Come volevasi dimostrare: dopo l'eliminazione, il rinnovo di Palladino stride terribilmente. L'utopia di cambiare in meglio e uno strano concetto di progettualità

Non erano pochi coloro che, di fronte al rinnovo di Raffaele Palladino alla vigilia della semifinale di ritorno col Betis, avevano storto il naso. In effetti, la mossa della Fiorentina è stata alquanto inusuale, soprattutto perché l'attuale tecnico viola aveva già un contratto fino al 2026. Rischio calcolato? Senza dubbio, ma oggi resta difficile comprendere il senso di tale mossa, specialmente a livello mediatico.
Perché ulteriore fiducia?
Inutile girarci intorno: dopo l'eliminazione dalla Conference, con il rischio dell'ennesima stagione gettata al vento, il rinnovo dell'allenatore stride terribilmente. Che Palladino sarebbe rimasto anche l'anno prossimo lo si sapeva a prescindere dal prolungamento, ma qual è il senso di una tale (e non necessaria) dimostrazione di ulteriore fiducia?
E cambiare in meglio diventa utopia
Il messaggio che passa è semplice: la società sta con Palladino a prescindere dai risultati.
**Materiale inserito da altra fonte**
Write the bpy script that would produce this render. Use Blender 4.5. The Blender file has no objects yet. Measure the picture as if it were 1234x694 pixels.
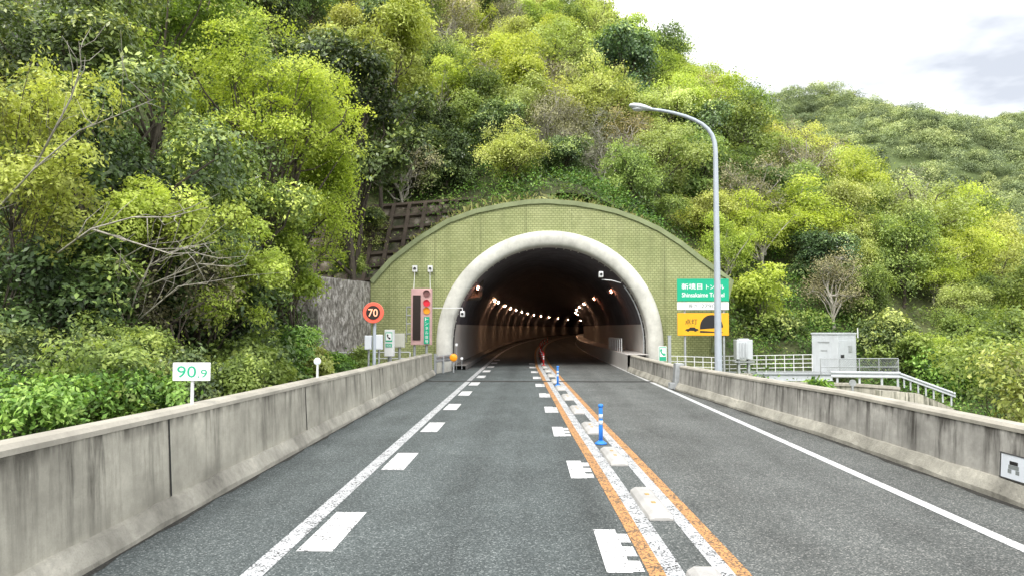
import bpy, math, random
import numpy as np
from mathutils import Vector, Matrix
R = math.radians
random.seed(7)
scene = bpy.context.scene
col = scene.collection

# ------------------------------------------------------------------ camera
F, CX, CY, VPX, VPY, CAMH = 900.0, 617.0, 347.0, 637.0, 394.0, 2.2
cam_d = bpy.data.cameras.new('camera'); cam = bpy.data.objects.new('camera', cam_d); col.objects.link(cam)
cam_d.sensor_width = 36.0; cam_d.lens = F / 1234.0 * 36.0
cam_d.clip_start = 0.1; cam_d.clip_end = 9000
cam.location = (0, 0, CAMH)
cam.rotation_euler = (R(90) + math.atan((VPY - CY) / F), 0, math.atan((VPX - CX) / F))
scene.camera = cam
ROT = cam.rotation_euler.to_matrix()
def at(px, py, Y):
    """point of the place seen at a photo pixel, at distance Y along the road"""
    d = ROT @ Vector(((px - CX) / F, (CY - py) / F, -1))
    k = Y / d.y
    return Vector((d.x * k, Y, CAMH + d.z * k))
ROTI = ROT.inverted()
def proj(p):
    v = ROTI @ (Vector(p) - Vector((0, 0, CAMH)))
    if v.z > -0.01: return (-9999, -9999)
    return (CX + F * v.x / -v.z, CY - F * v.y / -v.z)

# ------------------------------------------------------------------ node helpers
def new_mat(name):
    m = bpy.data.materials.new(name); m.use_nodes = True
    nt = m.node_tree; nt.nodes.clear()
    out = nt.nodes.new('ShaderNodeOutputMaterial')
    b = nt.nodes.new('ShaderNodeBsdfPrincipled')
    nt.links.new(b.outputs[0], out.inputs[0])
    return m, nt, b, out
class G:
    def __init__(s, nt): s.nt = nt
    def n(s, t, **kw):
        x = s.nt.nodes.new(t)
        for k, v in kw.items(): setattr(x, k, v)
        return x
    def l(s, a, b): s.nt.links.new(a, b)
    def put(s, sock, v):
        if isinstance(v, bpy.types.NodeSocket): s.l(v, sock)
        else: sock.default_value = v
    def coord(s, kind='Object'): return s.n('ShaderNodeTexCoord').outputs[kind]
    def mapping(s, vec, scale=(1, 1, 1), loc=(0, 0, 0), rot=(0, 0, 0)):
        x = s.n('ShaderNodeMapping'); s.l(vec, x.inputs[0])
        x.inputs['Scale'].default_value = scale; x.inputs['Location'].default_value = loc; x.inputs['Rotation'].default_value = rot
        return x.outputs[0]
    def noise(s, vec, scale, detail=4, rough=.55, color=False):
        x = s.n('ShaderNodeTexNoise'); s.l(vec, x.inputs['Vector'])
        x.inputs['Scale'].default_value = scale; x.inputs['Detail'].default_value = detail; x.inputs['Roughness'].default_value = rough
        return x.outputs['Color' if color else 'Fac']
    def voro(s, vec, scale, feature='F1', out='Distance'):
        x = s.n('ShaderNodeTexVoronoi'); x.feature = feature; s.l(vec, x.inputs['Vector']); x.inputs['Scale'].default_value = scale
        return x.outputs[out]
    def ramp(s, fac, stops, interp='LINEAR'):
        x = s.n('ShaderNodeValToRGB'); s.l(fac, x.inputs[0]); cr = x.color_ramp; cr.interpolation = interp
        while len(cr.elements) < len(stops): cr.elements.new(.5)
        for e, (p, c) in zip(cr.elements, stops):
            e.position = p; e.color = (c, c, c, 1) if isinstance(c, (int, float)) else (*c, 1)
        return x.outputs[0]
    def mix(s, fac, a, b, mode='MIX'):
        x = s.n('ShaderNodeMix'); x.data_type = 'RGBA'; x.blend_type = mode
        s.put(x.inputs[0], fac)
        for i, v in ((6, a), (7, b)):
            if isinstance(v, tuple): v = (*v, 1) if len(v) == 3 else v
            s.put(x.inputs[i], v)
        return x.outputs[2]
    def math(s, op, a, b=0.0, c=None):
        x = s.n('ShaderNodeMath'); x.operation = op; s.put(x.inputs[0], a); s.put(x.inputs[1], b)
        if c is not None: s.put(x.inputs[2], c)
        return x.outputs[0]
    def maprange(s, v, a, b, c=0.0, d=1.0):
        x = s.n('ShaderNodeMapRange'); s.l(v, x.inputs[0])
        for i, q in enumerate((a, b, c, d)): x.inputs[i + 1].default_value = q
        return x.outputs[0]
    def sep(s, v):
        x = s.n('ShaderNodeSeparateXYZ'); s.l(v, x.inputs[0]); return x.outputs
    def comb(s, x_, y_, z_):
        x = s.n('ShaderNodeCombineXYZ')
        for i, v in enumerate((x_, y_, z_)): s.put(x.inputs[i], v)
        return x.outputs[0]
    def bump(s, h, strength, dist=.02):
        x = s.n('ShaderNodeBump'); s.l(h, x.inputs['Height']); x.inputs['Strength'].default_value = strength; x.inputs['Distance'].default_value = dist
        return x.outputs[0]

def paint(name, c, rough=.5, metal=0.0, var=.12, scale=3.0, emit=0.0, emit_c=None, grime=0.0):
    m, nt, b, o = new_mat(name); g = G(nt)
    v = g.coord()
    n = g.noise(v, scale, 6, .6)
    lo = tuple(x * (1 - var) for x in c); hi = tuple(min(1, x * (1 + var)) for x in c)
    cc = g.ramp(n, [(.3, lo), (.7, hi)])
    if grime:
        st = g.noise(g.mapping(v, (6, 6, .7)), 2.0, 6, .65)
        cc = g.mix(g.maprange(st, .5, .8, 0, grime), cc, tuple(x * .35 for x in c))
    g.l(cc, b.inputs['Base Color'])
    g.l(g.maprange(n, .2, .8, max(0, rough - .1), min(1, rough + .1)), b.inputs['Roughness'])
    b.inputs['Metallic'].default_value = metal
    if emit:
        b.inputs['Emission Color'].default_value = (*(emit_c or c), 1); b.inputs['Emission Strength'].default_value = emit
    return m

# ------------------------------------------------------------------ materials
M = {}
M['white'] = paint('white_paint', (.72, .73, .73), .45, 0, .06, grime=.12)
M['dull_white'] = paint('dull_white_paint', (.50, .53, .55), .5, 0, .1, grime=.3)
M['plate'] = paint('white_plate', (.74, .78, .84), .4, 0, .04, grime=.08)
M['grey_metal'] = paint('galvanised_metal', (.42, .44, .45), .45, .35, .15, 6, grime=.25)
M['pole'] = paint('pole_paint', (.44, .49, .55), .4, .2, .06, 2)
M['dark'] = paint('dark_plastic', (.02, .02, .022), .5)
M['black'] = paint('black_print', (.012, .012, .012), .6)
M['soot'] = paint('dark_cable', (.05, .05, .05), .7)
M['beige'] = paint('beige_cabinet', (.55, .55, .48), .5, 0, .06, grime=.2)
M['cabin'] = paint('cabin_steel', (.55, .58, .60), .5, .05, .08, 1.5, grime=.3)
M['green_sign'] = paint('green_sign', (.0, .40, .22), .35, 0, .05)
M['green_print'] = paint('green_print', (.02, .40, .22), .5)
M['amber_sign'] = paint('amber_sign', (.86, .42, .012), .4, 0, .05)
M['white_print'] = paint('white_print', (.85, .86, .86), .4, 0, .02)
M['grey_print'] = paint('grey_print', (.22, .24, .24), .5)
M['red_ring'] = paint('red_ring', (.80, .13, .085), .4, 0, .05, emit=.25, emit_c=(1, .1, .05))
M['pink_frame'] = paint('faded_red_frame', (.56, .35, .34), .55, 0, .12, 2.5, grime=.2)
M['led_panel'] = paint('led_panel', (.03, .02, .018), .35, 0, .3, 30)
M['led_glow'] = paint('led_glow', (.9, .4, .25), .5, emit=1.0, emit_c=(1, .40, .26))
M['lens_red'] = paint('lens_red', (.62, .03, .05), .25, emit=.25, emit_c=(1, .03, .06))
M['lens_amber'] = paint('lens_amber', (.85, .30, .02), .25, emit=.25, emit_c=(1, .4, .03))
M['lens_dark'] = paint('lens_dark', (.22, .10, .10), .25)
M['orange_lens'] = paint('orange_lens', (.9, .3, .01), .3, emit=.3, emit_c=(1, .4, .02))
M['blue_post'] = paint('blue_urethane', (.03, .22, .72), .45, 0, .08)
M['red_post'] = paint('red_urethane', (.55, .03, .03), .45, 0, .08)
M['reflector'] = paint('reflective_band', (.6, .72, .85), .3)
M['lamp_white'] = paint('lamp_housing', (.62, .66, .70), .35, 0, .04)
M['glass'] = paint('lamp_glass', (.55, .58, .6), .15)
M['sodium'] = paint('sodium_glow', (1, .7, .4), .5, emit=330, emit_c=(1, .56, .32))
M['sodium_dim'] = paint('sodium_soft_glow', (1, .5, .3), .5, emit=60, emit_c=(1, .38, .2))
M['fixture'] = paint('fixture_body', (.35, .22, .20), .5)
M['panel'] = paint('tunnel_panel', (.60, .57, .54), .4, 0, .06, .6, grime=.3)

def asphalt():
    m, nt, b, o = new_mat('asphalt'); g = G(nt); v = g.coord()
    fine = g.voro(v, 70, 'F1', 'Color')
    fs = g.sep(fine)[0]
    big = g.noise(v, .5, 5, .6)
    track = g.noise(g.mapping(v, (1.3, .03, 1)), 1.0, 3, .5)
    patch = g.noise(g.mapping(v, (1, .35, 1)), 2.2, 4, .6)
    base = g.ramp(fs, [(0, (.046, .056, .056)), (.45, (.080, .094, .094)), (.85, (.124, .141, .140)), (1, (.27, .29, .285))])
    x = g.sep(v)[0]
    side = g.maprange(x, .4, 2.4, 0, 1)
    base = g.mix(side, base, g.mix(1.0, base, (1.34, 1.22, 1.17), 'MULTIPLY'))
    k = g.math('MULTIPLY', g.maprange(big, .25, .75, .70, 1.06), g.maprange(track, .3, .7, .86, 1.14))
    tx = g.math('ABSOLUTE', g.math('SUBTRACT', g.math('ABSOLUTE', g.math('SUBTRACT', x, g.mix(g.math('GREATER_THAN', x, 1.3), (-.85,) * 3, (3.4,) * 3))), .78))
    k = g.math('MULTIPLY', k, g.maprange(tx, .05, .5, .84, 1.05))
    oil = g.noise(g.mapping(v, (1.1, .22, 1)), 1.6, 5, .65)
    k = g.math('MULTIPLY', k, g.maprange(oil, .54, .72, 1.0, .74))
    k = g.math('MULTIPLY', k, g.maprange(patch, .3, .7, .92, 1.08))
    base = g.mix(1.0, base, g.comb(k, k, k), 'MULTIPLY')
    g.l(base, b.inputs['Base Color']); b.inputs['Roughness'].default_value = .85
    b.inputs['Specular IOR Level'].default_value = .3
    g.l(g.bump(g.voro(v, 75), .4, .010), b.inputs['Normal'])
    return m
M['asphalt'] = asphalt()

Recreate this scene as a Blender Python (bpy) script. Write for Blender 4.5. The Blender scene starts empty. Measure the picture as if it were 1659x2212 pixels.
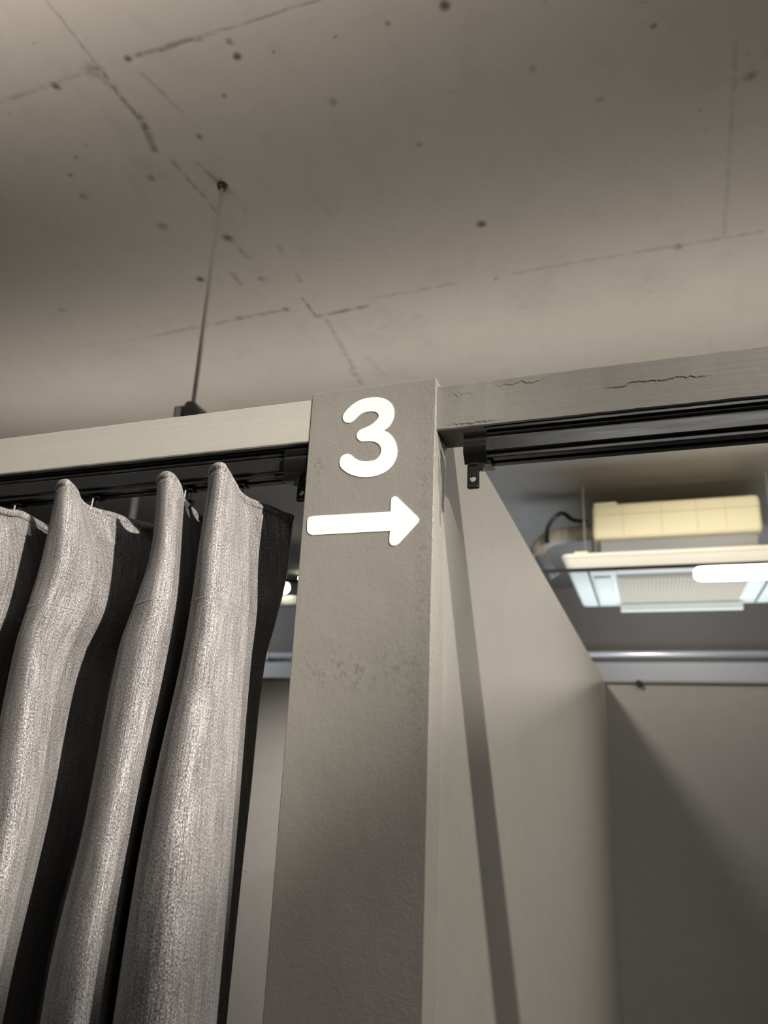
import bpy, bmesh, math, random
from mathutils import Vector, Matrix, noise
from mathutils.geometry import tessellate_polygon
from math import pi, sin, cos, radians
random.seed(7)
S = bpy.context.scene
COL = S.collection
EYE = 1.70          # the phone is held 1.7 m above the floor; x, y are metres from it

# ------------------------------------------------------------------ camera
YAW, PITCH, ROLL = -0.34629, 0.31928, 0.043766
F = Vector((sin(YAW)*cos(PITCH), cos(YAW)*cos(PITCH), sin(PITCH)))
R0 = Vector((cos(YAW), -sin(YAW), 0)); U0 = R0.cross(F)
RR = cos(ROLL)*R0 + sin(ROLL)*U0
UU = -sin(ROLL)*R0 + cos(ROLL)*U0
cam_data = bpy.data.cameras.new('camera'); cam = bpy.data.objects.new('camera', cam_data)
COL.objects.link(cam)
m = Matrix((RR, UU, -F)).transposed().to_4x4(); m.translation = Vector((0, 0, EYE))
cam.matrix_world = m
cam_data.sensor_fit = 'HORIZONTAL'; cam_data.sensor_width = 7.35
cam_data.lens = 1592.636/1659*7.35
cam_data.clip_start = 0.02
cam_data.dof.use_dof = True; cam_data.dof.focus_distance = 0.655; cam_data.dof.aperture_fstop = 1.78
S.camera = cam

# ------------------------------------------------------------------ view, world, lights
S.view_settings.view_transform = 'Standard'; S.view_settings.look = 'None'
S.view_settings.exposure = 0.0; S.view_settings.gamma = 1.0
S.view_settings.use_curve_mapping = False
W = bpy.data.worlds.new('world'); S.world = W; W.use_nodes = True
W.node_tree.nodes['Background'].inputs[0].default_value = (0.9, 0.92, 1.0, 1)
W.node_tree.nodes['Background'].inputs[1].default_value = 0.0

WARM = (1.0, 0.89, 0.74); NEUT = (1.0, 0.93, 0.85); COOL = (0.76, 0.87, 1.0)
def aim(o, target):
    d = Vector(target) - o.location
    o.rotation_euler = d.to_track_quat('-Z', 'Y').to_euler()
def spot(name, loc, target, power, color, angle, blend, size):
    l = bpy.data.lights.new(name, 'SPOT'); l.energy = power; l.color = color
    l.spot_size = radians(angle); l.spot_blend = blend; l.shadow_soft_size = size
    o = bpy.data.objects.new(name, l); COL.objects.link(o)
    o.location = (loc[0], loc[1], loc[2]+EYE); aim(o, (target[0], target[1], target[2]+EYE)); return o
def area(name, loc, target, power, color, sx, sy, spread=180):
    l = bpy.data.lights.new(name, 'AREA'); l.energy = power; l.color = color
    l.shape = 'RECTANGLE'; l.size = sx; l.size_y = sy; l.spread = radians(spread)
    o = bpy.data.objects.new(name, l); COL.objects.link(o)
    o.location = (loc[0], loc[1], loc[2]+EYE); aim(o, (target[0], target[1], target[2]+EYE)); return o
# ceiling track spots of the shop floor, right of and over the photographer
spot('track_spot', (2.60, -1.25, 1.12), (-0.60, 0.56, 0.105), 1150, (1.0, 0.92, 0.82), 10.8, 0.75, 0.02)
spot('track_spot', (1.10, 0.10, 1.15), (-0.16, 1.25, -0.40), 200, NEUT, 68, 1.0, 0.02)
# unseen area lamps added to wash the concrete ceiling: one in front of the partitions, one behind them
area('ceiling_fill', (-0.75, 0.25, 0.85), (-0.75, 0.26, 1.3), 18, NEUT, 1.6, 0.1, 165)
area('ceiling_fill', (-0.9, 2.05, 0.50), (-0.9, 2.06, 1.3), 11, NEUT, 3.8, 0.1, 122)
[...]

Non il massimo, se si considera che l'allenatore è il primo imputato sul banco dell'opinione pubblica. Ben venga Palladino finché merita di stare su quella panchina, ben venga sostenerlo e dargli anche un po' di tempo. Ma l'impossibilità di guardare oltre, di pensare per una volta all'ipotesi di cambiare in meglio, sterilizza le ambizioni e conferma come questa società abbia uno strano concetto di progettualità.